In
this matter, the absence of an explanation for the harsher sentence
above the prescribed mandatory minimum which the trial court imposed,
coupled with the manifest mistreatment of the sentencing principle of
suspension of sentence, has led this court to interfere.
The
case was tried in the Provincial Magistrate's Court for the
province of Mashonaland West sitting at Chinhoyi. The accused was
convicted on his own plea of guilty to stock theft as defined by
section 114 of the Criminal Law [Codification and Reform] Act
[Chapter 9:23] [“the Code”]. He stole an ox valued at $350. Half
the carcass was discovered. But nothing was recovered.
The
conviction was proper and is thus confirmed.
There
were no special circumstances. The accused was 62 years old. He was
employed and earning $400 per annum. He was a first offender and a
widower with three children. Their ages were not given. The accused
offered to compensate the complainant. The reason the accused gave
for slaughtering the ox was rather strange. He said he did not
slaughter it for the meat - but just to look at it!
In
its assessment of sentence, the trial court said stock theft was on
the increase in the district of Chinhoyi; that there was a need to
impose a deterrent sentence; that the crime was premeditated; that
the reason why the accused slaughtered the ox was to destroy the
evidence and that he did not steal out of need or economic hardship.
The
accused was sentenced to 12 years imprisonment of which 2 years
imprisonment was suspended on condition he paid restitution in the
sum of $350.
None
of the factors the trial court took into account in assessing
sentence was borne out by the record.
For
stock theft, the Criminal Law (Codification and Reform) Act (the
Code) prescribes a mandatory prison term of not less than nine (9)

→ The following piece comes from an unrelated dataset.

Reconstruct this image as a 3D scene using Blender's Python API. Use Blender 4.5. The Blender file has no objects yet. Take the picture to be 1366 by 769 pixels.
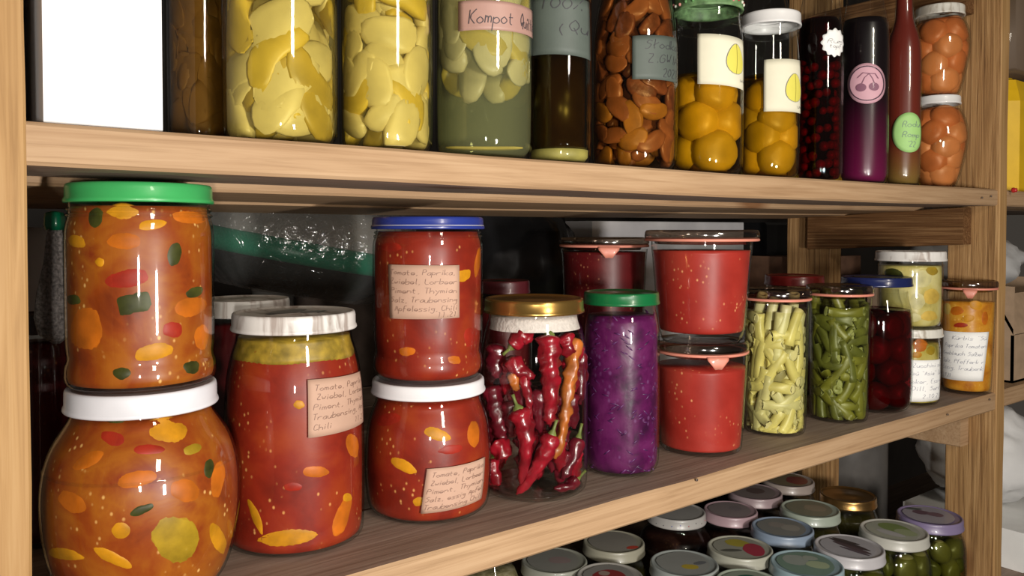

years. Where the essential elements of the crime have been proved and
there are no special circumstances, the courts have no choice but to
impose the prescribed minimum. Undoubtedly, the court may go above
the prescribed minimum. But, by all accounts, nine (9) years is
already a very long stretch. The court's discretion to impose a
sentence other than the prescribed minimum has to be exercised
judiciously, not whimsically. The sentence should not be a
thumb-suck.
In
casu, even accepting that there was evidence of the factors the
magistrate took into account in assessing sentence, they still did
not explain the reason for the departure from 9 years. The factors
merely explained aggravating circumstances. So, without an
explanation why it went above 9 years, which it could do, I am not
satisfied that the exercise of discretion by the trial court was
proper.
The
trial court suspended 2 years imprisonment on condition the accused
paid restitution.
As
a sentencing principle, a court can suspend the operation of a
sentence, or a portion of it, on conditions that it must specify: see
section 358 of the Criminal Procedure and Evidence Act [Chapter
9:07]. But, where there is a prescribed minimum sentence for any
given offence, the remaining effective sentence should not be less
than the prescribed minimum.
In
terms of section 114[4] of the Criminal Law (Codification and Reform)
Act [Chapter 9:23] (the Code), where a person has been convicted of
stock theft, and there are no special circumstances, the court is
prohibited from suspending the sentence, whether as a whole or in
part, where it has imposed the minimum sentence of 9 years.
Where
there is a prescribed minimum sentence for an offence, it is improper
for the court to impose a harsher penalty above the prescribed
minimum in circumstances where such a sentence is not warranted,
simply to create some room to suspend a portion, for whatever
purpose; for example, restitution.
If,
in its discretion, the appropriate sentence is the prescribed
minimum, the court should stick to it.
That
it cannot suspend the operation of a portion on condition of
restitution does not necessarily leave the complainant without a
remedy. Through the prosecutor, the injured person can always apply
for restitution or compensation in terms of Part XIX of the Criminal
Procedure and Evidence Act. Unlike the award of restitution or
compensation under section 358[2] of the Criminal Procedure and
Evidence Act, the award of compensation or restitution under Part XIX
is not part of the sentencing formula: see S v Mutetwa HH374-15.
In
casu, and as said already, there was no justification for the trial
court to impose a sentence above the prescribed minimum. In the
circumstances, the sentence was not in accordance with real and
substantial justice. It is hereby set aside and substituted with the
following:
“The
accused is sentenced to 9 years imprisonment.”